§ EXERCISE PROMPT
Produce an exact copy of all the data below, dropping every image.
- - -
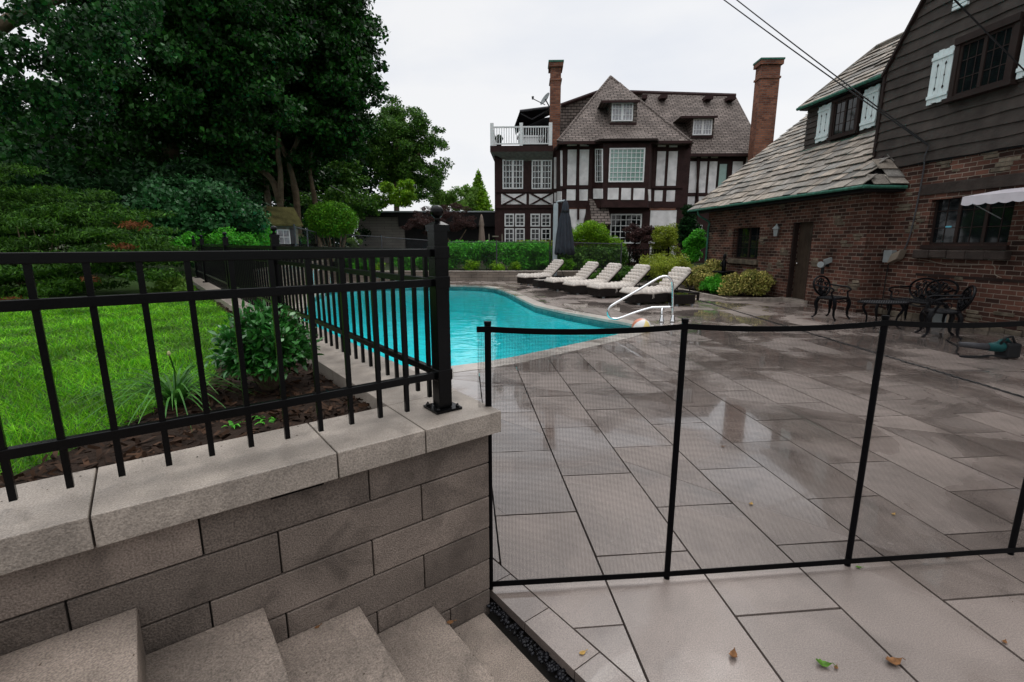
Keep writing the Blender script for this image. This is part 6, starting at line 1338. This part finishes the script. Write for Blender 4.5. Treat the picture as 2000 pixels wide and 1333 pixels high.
# bird bath with figure
c = PF(8.15, 14.75, 0); o = empty('bird_bath', c, 0, 'dark metal bird bath with a small figure, between the shrubs under the small window', 'bird bath')
m = MB(); m.lathe(c, [(.18, 0), (.15, .06), (.05, .12), (.05, .5), (.08, .56), (.3, .6), (.34, .66), (.31, .67), (.05, .63)], 20); m.build('basin', M['iron'], o, smooth=True, uv=False)
m = MB(); m.lathe(c, [(.07, .62), (.06, .75), (.075, .9), (.05, 1.0), (.03, 1.04), (.055, 1.1), (.05, 1.16), (.015, 1.2)], 14); m.tube([c + Vector((-.05, 0, .97)), c + Vector((-.14, -.05, .85)), c + Vector((-.06, -.08, .8))], .02, 6); m.tube([c + Vector((.05, 0, .97)), c + Vector((.13, -.04, .88))], .02, 6); m.build('figure', M['iron'], o, smooth=True, uv=False)
# =================================================================== FENCES BEHIND
def chainlink(pts, label, step=.085, r=.0018, posts=True, dense=1):
    o = empty('chain_link_fence', pts[0][0], 0, label, 'fence'); m = MB(); pm = []
    for (a, ha), (b, hb) in zip(pts[:-1], pts[1:]):
        a, b = Vector(a), Vector(b); L_ = (b - a).length; n = int(L_ / step); d = (b - a).normalized(); nr = Vector((-d.y, d.x, 0)) * .004
        def pt(s, t_): p = a.lerp(b, s / L_); return p + Vector((0, 0, (ha + (hb - ha) * s / L_) * t_))
        H_ = (ha + hb) / 2; k = int(H_ / step)
        for i in range(-k, n):
            for sg in (1, -1):
                s0_, s1_ = i * step, i * step + H_; t0_, t1_ = (0, 1)
                if s0_ < 0: t0_ = -s0_ / H_; s0_ = 0
                if s1_ > L_: t1_ = 1 - (s1_ - L_) / H_; s1_ = L_
                if t1_ <= t0_: continue
                p, q = (pt(s0_, t0_), pt(s1_, t1_)) if sg > 0 else (pt(s0_, 1 - t0_), pt(s1_, 1 - t1_)); m.v += [tuple(v) for v in (p - Vector((0, 0, r * 1.4)), q - Vector((0, 0, r * 1.4)), q + Vector((0, 0, r * 1.4)), p + Vector((0, 0, r * 1.4)))]; c_ = len(m.v); m.f.append((c_ - 4, c_ - 3, c_ - 2, c_ - 1))
        pm.append((a, ha, b, hb, L_))
    m.build('wire_netting', M['greyp'], o, uv=False)
    for a, ha, b, hb, L_ in pm:
        n = max(1, round(L_ / 2.6)); mm = MB(); mm.tube([a + Vector((0, 0, ha)), b + Vector((0, 0, hb))], .02, 6); mm.build('top_rail', M['greyp'], o, uv=False)
        for i in range(n + 1): p = a.lerp(b, i / n); h = ha + (hb - ha) * i / n; mm = MB(); mm.tube([p, p + Vector((0, 0, h + .08))], .028, 8); mm.build('post', M['greyp'], o, uv=False)
    return o
chainlink([(Vector((-2.9, 20.75, .36)), 1.22), (Vector((1.6, 20.75, .36)), 1.22), (Vector((4.6, 20.7, .3)), 1.2)], 'chain link fence on the far wall in front of the bright green hedge')
chainlink([(Vector((-6.4, 14.6, .8)), 1.2), (Vector((-7.7, 19.5, .7)), 1.25), (Vector((-2.9, 20.8, .36)), 1.25)][:2] + [(Vector((-2.95, 20.8, .36)), 1.25)], 'chain link fence rising to the left in front of the shed and topiary')
gt = empty('iron_gate', (4.75, 20.2, 0), 0, 'black iron picket gate between the chain link fence and the wing corner', 'gate'); m = MB()
for i in range(13): x = 4.95 + i * .115; m.box(x - .011, x + .011, 20.19, 20.21, .06, 1.3)
m.build('pickets', M['black'], gt, uv=False); m = MB(); [m.box(4.85, 6.4, 20.18, 20.22, z_, z_ + .04) for z_ in (.16, 1.0, 1.24)]; m.build('rail', M['black'], gt, uv=False)
for x in (4.83, 6.42): m = MB(); m.box(x - .03, x + .03, 20.17, 20.23, 0, 1.4); m.build('post', M['black'], gt, uv=False)
# utility pole and its wires
q = P3(528, 405, 23); q.z = .8; tp_ = P3(507, 258, 23); o = empty('utility_pole', q, 0, 'leaning weathered wooden utility pole left of the pale maple trunks', 'pole'); m = MB(); m.tube([q, q.lerp(tp_, .5), tp_], [.15, .13, .1], 10); m.build('pole', M['wood'], o, smooth=True, uv=False)
m = MB(); m.tube([tp_ + Vector((-.15, -.12, -.3)), tp_ + Vector((.15, -.12, -.32))], .04, 6); m.build('bracket', M['greyp'], o, uv=False)
def wire2(a, b, sag, r, lb):
    m = MB(); m.tube([a.lerp(b, k / 20) - Vector((0, 0, sag * 4 * (k / 20) * (1 - k / 20))) for k in range(21)], r, 4); tag(m.build('overhead_wire', M['greyp'], uv=False), lb, 'wire', 'wires from the wooden pole')
wire2(P3(510, 280, 22.8), P3(720, 398, 27), .2, .016, 'upper wire running from the wooden pole down to the low building'); wire2(P3(512, 330, 22.8), P3(700, 420, 26.5), .2, .016, 'lower wire running from the wooden pole behind the trunks')

# small debris: bark crumbs and grit lying on the cap stones and steps
V = []
def crumb(p, sz):
    a = rng.normal(size=3) * [1, 1, .2]; a /= np.linalg.norm(a); b = np.cross(a, [0, 0, 1.]) ; b /= np.linalg.norm(b); p = np.array(tuple(p)) + [0, 0, .0015]
    V.extend([p - a * sz, p + b * sz * .4 + [0, 0, sz * .3], p + a * sz, p - b * sz * .4])
for _ in range(70): crumb(AB(-rng.uniform(.05, 3), .338 - abs(rng.normal(0, .07)), .867), rng.uniform(.0015, .005))
for k in range(6):
    for _ in range(22): crumb(AB(rng.uniform(ex[k + 1], ex[k]), -abs(rng.normal(0, .25)) + .03, tz[k] + .001), rng.uniform(.0012, .004))
for _ in range(160): q = PF(rng.uniform(.2, 4), rng.uniform(1.2, 4.5)); crumb((q.x, q.y, .002), rng.uniform(.001, .0035))
tag(fast_mesh('grit', np.array(V), 4, M['chip']), 'dark crumbs of bark and grit scattered on the stone caps, steps and pavers', 'grit', kind='stuff')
- - -
§ SOLUTION FOR THIS PROBLEM
Keep writing the Blender script for this image. This is part 6, starting at line 1338. This part finishes the script. Write for Blender 4.5. Treat the picture as 2000 pixels wide and 1333 pixels high.
# bird bath with figure
c = PF(8.15, 14.75, 0); o = empty('bird_bath', c, 0, 'dark metal bird bath with a small figure, between the shrubs under the small window', 'bird bath')
m = MB(); m.lathe(c, [(.18, 0), (.15, .06), (.05, .12), (.05, .5), (.08, .56), (.3, .6), (.34, .66), (.31, .67), (.05, .63)], 20); m.build('basin', M['iron'], o, smooth=True, uv=False)
m = MB(); m.lathe(c, [(.07, .62), (.06, .75), (.075, .9), (.05, 1.0), (.03, 1.04), (.055, 1.1), (.05, 1.16), (.015, 1.2)], 14); m.tube([c + Vector((-.05, 0, .97)), c + Vector((-.14, -.05, .85)), c + Vector((-.06, -.08, .8))], .02, 6); m.tube([c + Vector((.05, 0, .97)), c + Vector((.13, -.04, .88))], .02, 6); m.build('figure', M['iron'], o, smooth=True, uv=False)
# =================================================================== FENCES BEHIND
def chainlink(pts, label, step=.085, r=.0018, posts=True, dense=1):
    o = empty('chain_link_fence', pts[0][0], 0, label, 'fence'); m = MB(); pm = []
    for (a, ha), (b, hb) in zip(pts[:-1], pts[1:]):
        a, b = Vector(a), Vector(b); L_ = (b - a).length; n = int(L_ / step); d = (b - a).normalized(); nr = Vector((-d.y, d.x, 0)) * .004
        def pt(s, t_): p = a.lerp(b, s / L_); return p + Vector((0, 0, (ha + (hb - ha) * s / L_) * t_))
        H_ = (ha + hb) / 2; k = int(H_ / step)
        for i in range(-k, n):
            for sg in (1, -1):
                s0_, s1_ = i * step, i * step + H_; t0_, t1_ = (0, 1)
                if s0_ < 0: t0_ = -s0_ / H_; s0_ = 0
                if s1_ > L_: t1_ = 1 - (s1_ - L_) / H_; s1_ = L_
                if t1_ <= t0_: continue
                p, q = (pt(s0_, t0_), pt(s1_, t1_)) if sg > 0 else (pt(s0_, 1 - t0_), pt(s1_, 1 - t1_)); m.v += [tuple(v) for v in (p - Vector((0, 0, r * 1.4)), q - Vector((0, 0, r * 1.4)), q + Vector((0, 0, r * 1.4)), p + Vector((0, 0, r * 1.4)))]; c_ = len(m.v); m.f.append((c_ - 4, c_ - 3, c_ - 2, c_ - 1))
        pm.append((a, ha, b, hb, L_))
    m.build('wire_netting', M['greyp'], o, uv=False)
    for a, ha, b, hb, L_ in pm:
        n = max(1, round(L_ / 2.6)); mm = MB(); mm.tube([a + Vector((0, 0, ha)), b + Vector((0, 0, hb))], .02, 6); mm.build('top_rail', M['greyp'], o, uv=False)
        for i in range(n + 1): p = a.lerp(b, i / n); h = ha + (hb - ha) * i / n; mm = MB(); mm.tube([p, p + Vector((0, 0, h + .08))], .028, 8); mm.build('post', M['greyp'], o, uv=False)
    return o
chainlink([(Vector((-2.9, 20.75, .36)), 1.22), (Vector((1.6, 20.75, .36)), 1.22), (Vector((4.6, 20.7, .3)), 1.2)], 'chain link fence on the far wall in front of the bright green hedge')
chainlink([(Vector((-6.4, 14.6, .8)), 1.2), (Vector((-7.7, 19.5, .7)), 1.25), (Vector((-2.9, 20.8, .36)), 1.25)][:2] + [(Vector((-2.95, 20.8, .36)), 1.25)], 'chain link fence rising to the left in front of the shed and topiary')
gt = empty('iron_gate', (4.75, 20.2, 0), 0, 'black iron picket gate between the chain link fence and the wing corner', 'gate'); m = MB()
for i in range(13): x = 4.95 + i * .115; m.box(x - .011, x + .011, 20.19, 20.21, .06, 1.3)
m.build('pickets', M['black'], gt, uv=False); m = MB(); [m.box(4.85, 6.4, 20.18, 20.22, z_, z_ + .04) for z_ in (.16, 1.0, 1.24)]; m.build('rail', M['black'], gt, uv=False)
for x in (4.83, 6.42): m = MB(); m.box(x - .03, x + .03, 20.17, 20.23, 0, 1.4); m.build('post', M['black'], gt, uv=False)
# utility pole and its wires
q = P3(528, 405, 23); q.z = .8; tp_ = P3(507, 258, 23); o = empty('utility_pole', q, 0, 'leaning weathered wooden utility pole left of the pale maple trunks', 'pole'); m = MB(); m.tube([q, q.lerp(tp_, .5), tp_], [.15, .13, .1], 10); m.build('pole', M['wood'], o, smooth=True, uv=False)
m = MB(); m.tube([tp_ + Vector((-.15, -.12, -.3)), tp_ + Vector((.15, -.12, -.32))], .04, 6); m.build('bracket', M['greyp'], o, uv=False)
def wire2(a, b, sag, r, lb):
    m = MB(); m.tube([a.lerp(b, k / 20) - Vector((0, 0, sag * 4 * (k / 20) * (1 - k / 20))) for k in range(21)], r, 4); tag(m.build('overhead_wire', M['greyp'], uv=False), lb, 'wire', 'wires from the wooden pole')
wire2(P3(510, 280, 22.8), P3(720, 398, 27), .2, .016, 'upper wire running from the wooden pole down to the low building'); wire2(P3(512, 330, 22.8), P3(700, 420, 26.5), .2, .016, 'lower wire running from the wooden pole behind the trunks')

# small debris: bark crumbs and grit lying on the cap stones and steps
V = []
def crumb(p, sz):
    a = rng.normal(size=3) * [1, 1, .2]; a /= np.linalg.norm(a); b = np.cross(a, [0, 0, 1.]) ; b /= np.linalg.norm(b); p = np.array(tuple(p)) + [0, 0, .0015]
    V.extend([p - a * sz, p + b * sz * .4 + [0, 0, sz * .3], p + a * sz, p - b * sz * .4])
for _ in range(70): crumb(AB(-rng.uniform(.05, 3), .338 - abs(rng.normal(0, .07)), .867), rng.uniform(.0015, .005))
for k in range(6):
    for _ in range(22): crumb(AB(rng.uniform(ex[k + 1], ex[k]), -abs(rng.normal(0, .25)) + .03, tz[k] + .001), rng.uniform(.0012, .004))
for _ in range(160): q = PF(rng.uniform(.2, 4), rng.uniform(1.2, 4.5)); crumb((q.x, q.y, .002), rng.uniform(.001, .0035))
tag(fast_mesh('grit', np.array(V), 4, M['chip']), 'dark crumbs of bark and grit scattered on the stone caps, steps and pavers', 'grit', kind='stuff')